“The Boys in the Boat”: A Review

I never thought that I would choose to read a book about a sport.  I’m just not sporty!  But so many people recommended The Boys in the Boat that I took the bait….and I was caught, hook, line and sinker.

Maybe it was because it’s about my neck of the woods (the Pacific Northwest).  The central character in this true story is from Sequim, which is a town near Quilcene, Washington on the Olympic Peninsula where I did ethnographic fieldwork for three years in the 1970s.  Maybe it’s because a lot of it takes place at the University of Washington, where I got my PhD, and in Seattle, where I and also my daughter have lived over the decades.  There are segments in New York State, where I now live; and in Princeton, New Jersey, where I spent my ‘junior year abroad’ (as one of 9 ‘guinea pig’ girls on a then all-male campus).  Maybe it’s because the boys in the boat make their way to Europe by ship (which I did several times in my childhood—going back and forth between Turkey, where I lived in the 1950s, and the US, where I had and have my roots). Maybe it was the interweaving of European politics in the 1930s, the rise of Hitler’s power, into the Olympic story.  It made for frightening comparisons with the politics of the present-day Presidential contender, Donald Trump. I don’t know, but I found it an extraordinarily fascinating and moving book.

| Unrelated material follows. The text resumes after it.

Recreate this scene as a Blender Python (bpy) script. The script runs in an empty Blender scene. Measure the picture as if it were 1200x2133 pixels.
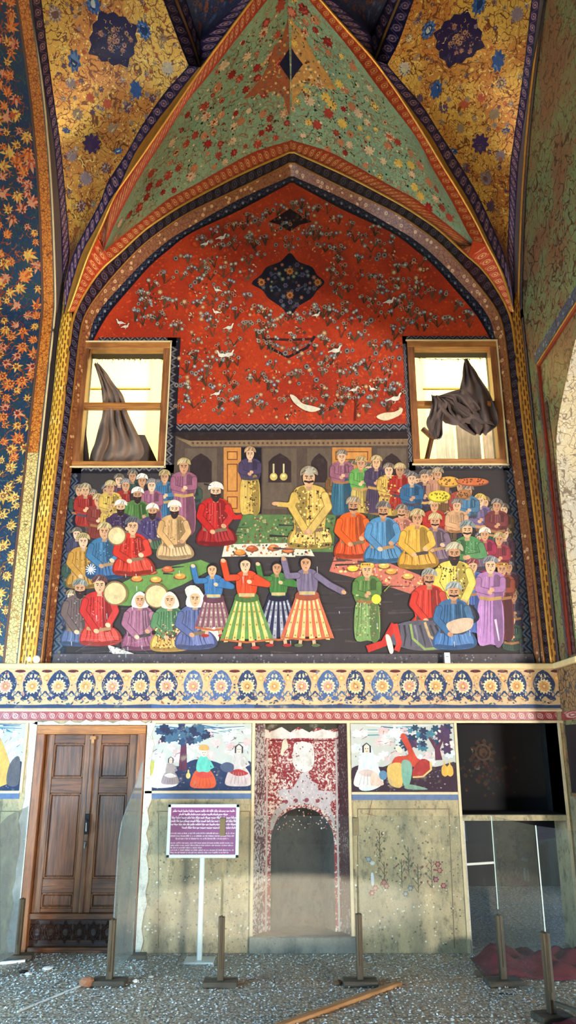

It is the story of the 8-man crew that won gold at the 1936 Olympics in Germany, though the protagonist is one member, Joe Rantz.  The book starts with his difficult childhood, which includes the early death of his mother, his rejection by his step-mother and his father’s inability or unwillingness to protect him from her, the poverty of the 1930s, and the necessity for him to ‘make it on his own’ from the age of 15.  Throughout, however, Joe maintains a positive attitude, meeting each challenge with both resolve and sadness but without apparent bitterness.  With persistent effort he manages to do well in school and get accepted at the University of Washington, where again persistent effort is required to obtain and maintain a spot on the unusually talented crew team.  The book tells the tale of the team’s various challenges from other schools, their excellent record of wins, their growing teamwork,  culminating with the Olympic race in Germany.

Woven throughout the book are other admirable characters:  Joe’s demanding but likable freshman coach; the  strong, silent head coach; the knowledgeable shell-maker from England who also coaches informally in the background; and Joe’s faithful girlfriend from Sequim who joins him in Seattle, working her way through college as well.  We meet his team mates, and gradually build up an understanding of how their respective and varying talents contribute to the success of their shared endeavours.  None of these young men is from a wealthy family; they hail from loggers and dairyfolk and farmers—yet they are competing in what is seen as an elite sport, from England and from the eastern seaboard. 

A background element is the desire to bring Seattle, then seen as a backwater town, into the limelight and gain recognition for the city and the state as worthy of national attention, producing serious competitors.  There is also a strong democratic undertone, a recognition of the traditional American value that ‘anyone can do it’ if they work hard enough and stick to it long enough.  The book recognizes and praises the boys’ persistence; and it manages to convey the emotional components of good teamwork.  Besides the boys’ individual abilities with an oar, they need to work as a single unit if they want to move the shell through the water with the greatest speed, to find their ‘swing’.  They are led in this by the coxswain who sits in the back barking out commands and his ‘stroke man’, whom the other rowers follow as they determine their shared rowing speed.

There are long segments in which the reader follows the progress of individual races, but the prose is so compelling that, even with no initial interest in the sport, my attention never wandered.  Sprinkled into the words about rowing speeds and technique were insights about the individuals’ characters, childhoods, struggles and accomplishments.  The background of national or regional pride, personal competitions between coaches and schools, and between elites and the working class enliven such narratives.  It is a gripping personal story, an explication of important American values, and a commentary on 1936 politics that bears reading about today.